===== INPUT DATA

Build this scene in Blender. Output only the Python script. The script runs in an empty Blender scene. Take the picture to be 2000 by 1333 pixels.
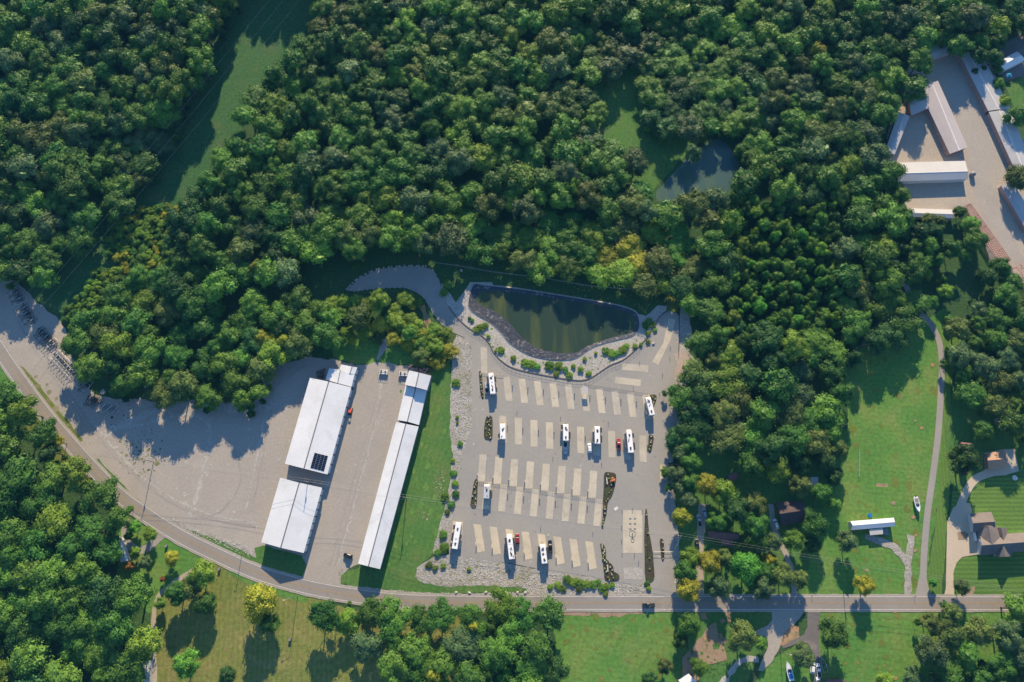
import bpy, bmesh, math, random
from mathutils import Vector, Matrix, noise
R_ = math.radians
sc = bpy.context.scene
COL = sc.collection
# ------------------------------------------------------------------ camera, world, sun, exposure
FPX = 1333.0; TILT = R_(17.0); DIST = 0.26*FPX
CAM = Vector((0.0, -DIST*math.sin(TILT), DIST*math.cos(TILT)))
cam_d = bpy.data.cameras.new('camera'); cam = bpy.data.objects.new('camera', cam_d); COL.objects.link(cam)
cam_d.sensor_width = 36.0; cam_d.lens = 36.0*FPX/2000.0
cam.location = CAM; cam.rotation_euler = (TILT, 0, 0)
cam_d.clip_start = 1.0; cam_d.clip_end = 6000.0
sc.camera = cam
SUN_EL = R_(22.0); SUN_AZ = R_(3.0)
w = bpy.data.worlds.new("World"); sc.world = w; w.use_nodes = True
wn = w.node_tree; wn.nodes.clear()
wo = wn.nodes.new('ShaderNodeOutputWorld'); wb = wn.nodes.new('ShaderNodeBackground'); ws = wn.nodes.new('ShaderNodeTexSky')
ws.sky_type = 'NISHITA'; ws.sun_disc = False; ws.sun_elevation = SUN_EL; ws.sun_rotation = SUN_AZ
ws.air_density = 1.0; ws.dust_density = 0.0; ws.ozone_density = 5.0
wb.inputs['Strength'].default_value = 0.118
wn.links.new(ws.outputs[0], wb.inputs[0]); wn.links.new(wb.outputs[0], wo.inputs[0])
sd = bpy.data.lights.new('sun', 'SUN'); sun = bpy.data.objects.new('sun', sd); COL.objects.link(sun)
sd.energy = 5.0; sd.angle = R_(0.5); sd.color = (1.0, 0.81, 0.54)
sv = Vector((math.sin(SUN_AZ)*math.cos(SUN_EL), math.cos(SUN_AZ)*math.cos(SUN_EL), math.sin(SUN_EL)))
sun.rotation_euler = sv.to_track_quat('Z', 'Y').to_euler(); sun.location = (0, 0, 400)
sc.view_settings.view_transform = 'Standard'; sc.view_settings.look = 'None'
sc.view_settings.exposure = 0.88; sc.view_settings.gamma = 1.0; sc.view_settings.use_curve_mapping = False
sc.render.resolution_x = 1024; sc.render.resolution_y = 682

# ------------------------------------------------------------------ geometry helpers
CT, ST = math.cos(TILT), math.sin(TILT)
def G(px, py, z=0.0):
    x = (px-1000.0)/FPX; y = -(py-666.5)/FPX
    d = Vector((x, y*CT+ST, y*ST-CT))
    t = (z-CAM.z)/d.z
    return Vector((CAM.x+d.x*t, CAM.y+d.y*t, z))
def P(v):
    d = Vector(v)-CAM
    yc = d.y*CT+d.z*ST; zc = -d.y*ST+d.z*CT
    dep = -zc
    return 1000.0+FPX*d.x/dep, 666.5-FPX*yc/dep, dep
def mpp(px, py, z=0.0):
    return P(G(px, py, z))[2]/FPX
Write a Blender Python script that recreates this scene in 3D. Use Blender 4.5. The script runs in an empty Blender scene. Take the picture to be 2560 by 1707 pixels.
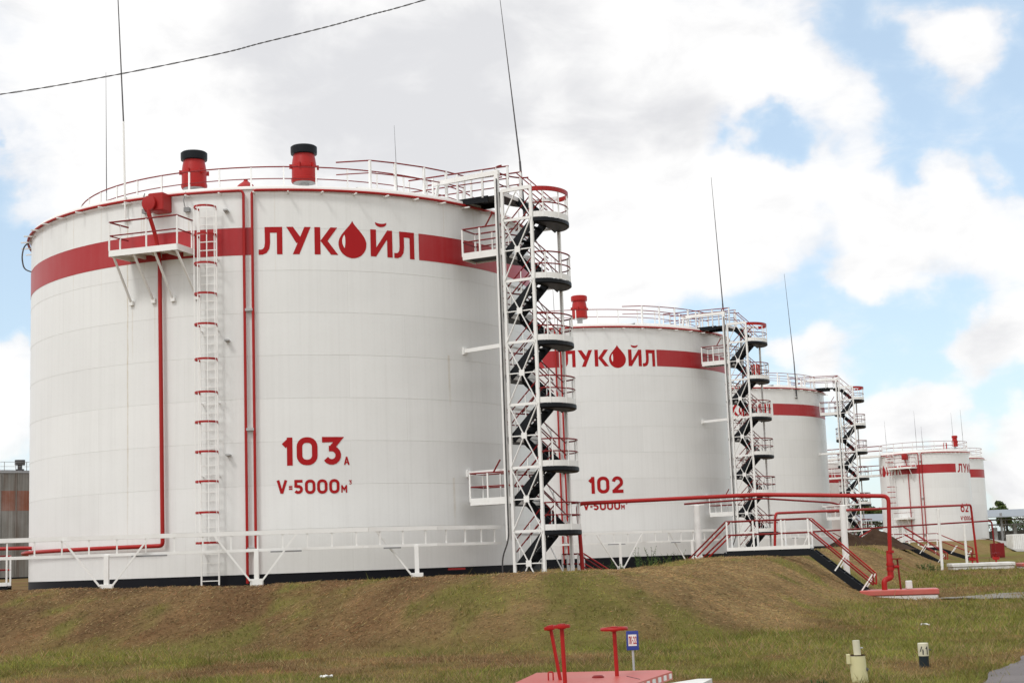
import bpy, bmesh, math, random
import numpy as np
from math import sin, cos, pi, radians as rad
from mathutils import Vector as V, Matrix
random.seed(5); rng = np.random.default_rng(5)
SC = bpy.context.scene
COL = SC.collection

# ------------------------------------------------------------------ camera
EYE = 0.155
PITCH, ROLL = rad(8.1025), rad(-2.0442)
cd = bpy.data.cameras.new('camera'); cam = bpy.data.objects.new('camera', cd); COL.objects.link(cam)
cd.lens = 54.07; cd.sensor_width = 36; cd.clip_start = .2; cd.clip_end = 9000
fw = V((0, cos(PITCH), sin(PITCH))); up0 = V((0, -sin(PITCH), cos(PITCH))); xr = V((1, 0, 0))
rt = xr*cos(ROLL) + up0*sin(ROLL); up = -xr*sin(ROLL) + up0*cos(ROLL)
M = Matrix((rt, up, -fw)).transposed().to_4x4(); M.translation = (0, 0, EYE)
cam.matrix_world = M
SC.camera = cam

# ------------------------------------------------------------------ light, sky, exposure
SUN_EL, SUN_AZ = rad(50), rad(218)          # azimuth measured clockwise from +Y: behind the camera, to the left
SUN_DIR = V((sin(SUN_AZ)*cos(SUN_EL), cos(SUN_AZ)*cos(SUN_EL), sin(SUN_EL)))
ld = bpy.data.lights.new('sun', 'SUN'); ld.energy = 1.4; ld.angle = rad(12); ld.color = (1, .975, .93)
sun = bpy.data.objects.new('sun', ld); COL.objects.link(sun)
sun.rotation_euler = SUN_DIR.to_track_quat('Z', 'Y').to_euler(); sun.location = (-20, -20, 60)
SC.view_settings.view_transform = 'Standard'; SC.view_settings.look = 'None'
SC.view_settings.exposure = 0; SC.view_settings.gamma = 1

W = bpy.data.worlds.new('World'); SC.world = W; W.use_nodes = True
nt = W.node_tree; nt.nodes.clear()
def nd(t, kind, **kw):
    n = t.nodes.new(kind)
    for k, v in kw.items():
        if k.startswith('i_'):
            n.inputs[int(k[2:])].default_value = v
        else: setattr(n, k, v)
    return n
def lk(t, a, b): t.links.new(a, b)
def mth(t, op, a, b=None, c=None, clamp=False):
    n = t.nodes.new('ShaderNodeMath'); n.operation = op; n.use_clamp = clamp
    for i, x in enumerate((a, b, c)):
        if x is None: continue
        if isinstance(x, (int, float)): n.inputs[i].default_value = x
        else: t.links.new(x, n.inputs[i])
    return n.outputs[0]
def mixc(t, f, a, b, mode='MIX'):
    n = t.nodes.new('ShaderNodeMix'); n.data_type = 'RGBA'; n.blend_type = mode
    for s, x in ((0, f), (6, a), (7, b)):
        if isinstance(x, (int, float)): n.inputs[s].default_value = x
        elif isinstance(x, tuple): n.inputs[s].default_value = (*x, 1) if len(x) == 3 else x
        else: t.links.new(x, n.inputs[s])
    return n.outputs[2]
def ramp(t, f, pts):
    n = t.nodes.new('ShaderNodeValToRGB'); e = n.color_ramp.elements
    while len(e) < len(pts): e.new(.5)
    for i, (p, c) in enumerate(pts):
        e[i].position = p; e[i].color = (c, c, c, 1) if isinstance(c, (int, float)) else (*c, 1)
    t.links.new(f, n.inputs[0]); return n.outputs[0]
def noise(t, vec, scale, detail=4, rough=.55, dist=0, out=0):
    n = t.nodes.new('ShaderNodeTexNoise'); n.inputs['Scale'].default_value = scale
    n.inputs['Detail'].default_value = detail; n.inputs['Roughness'].default_value = rough; n.inputs['Distortion'].default_value = dist
    if vec is not None: t.links.new(vec, n.inputs['Vector'])
    return n.outputs[out]
def smooth(t, x, a, b):
    n = t.nodes.new('ShaderNodeMapRange'); n.interpolation_type = 'SMOOTHSTEP'
    t.links.new(x, n.inputs[0]); n.inputs[1].default_value = a; n.inputs[2].default_value = b
    return n.outputs[0]
def blob(t, d, c, r, amp):
    n = t.nodes.new('ShaderNodeVectorMath'); n.operation = 'DISTANCE'
    t.links.new(d, n.inputs[0]); n.inputs[1].default_value = V(c).normalized()
    return mth(t, 'MULTIPLY', smooth(t, n.outputs['Value'], r, r*.15), amp)
tc = nd(nt, 'ShaderNodeTexCoord'); D = tc.outputs['Generated']
sky = nd(nt, 'ShaderNodeTexSky', sky_type='NISHITA', sun_disc=False)
sky.sun_elevation = SUN_EL; sky.sun_rotation = SUN_AZ; sky.altitude = 100; sky.air_density = 1; sky.dust_density = 1; sky.ozone_density = 1.2
bgs = nd(nt, 'ShaderNodeBackground'); lk(nt, sky.outputs[0], bgs.inputs[0]); bgs.inputs[1].default_value = .15
wm = nd(nt, 'ShaderNodeMapping'); wm.inputs['Scale'].default_value = (1, 1, 1.9); lk(nt, D, wm.inputs[0])
n1 = noise(nt, wm.outputs[0], 7.5, 9, .56, .25)
n2 = noise(nt, wm.outputs[0], 3.1, 6, .5, .3)
def pxdir(x, y):   # direction list below was read off the photograph once and is fixed in the sky
    u2, v2 = (x-1280)/3845, (853.5-y)/3845
    u = u2*cos(ROLL)-v2*sin(ROLL); v = u2*sin(ROLL)+v2*cos(ROLL)
    return (u, cos(PITCH)-v*sin(PITCH), sin(PITCH)+v*cos(PITCH))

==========

* **STATED PROBLEM**
Single out each line of the records above with the string "picture" in it, and copy it.

* **EXERCISE RESULT**
Build this scene in Blender. Output only the Python script. The script runs in an empty Blender scene. Take the picture to be 2000 by 1333 pixels.
Write a Blender Python script that recreates this scene in 3D. Use Blender 4.5. The script runs in an empty Blender scene. Take the picture to be 2560 by 1707 pixels.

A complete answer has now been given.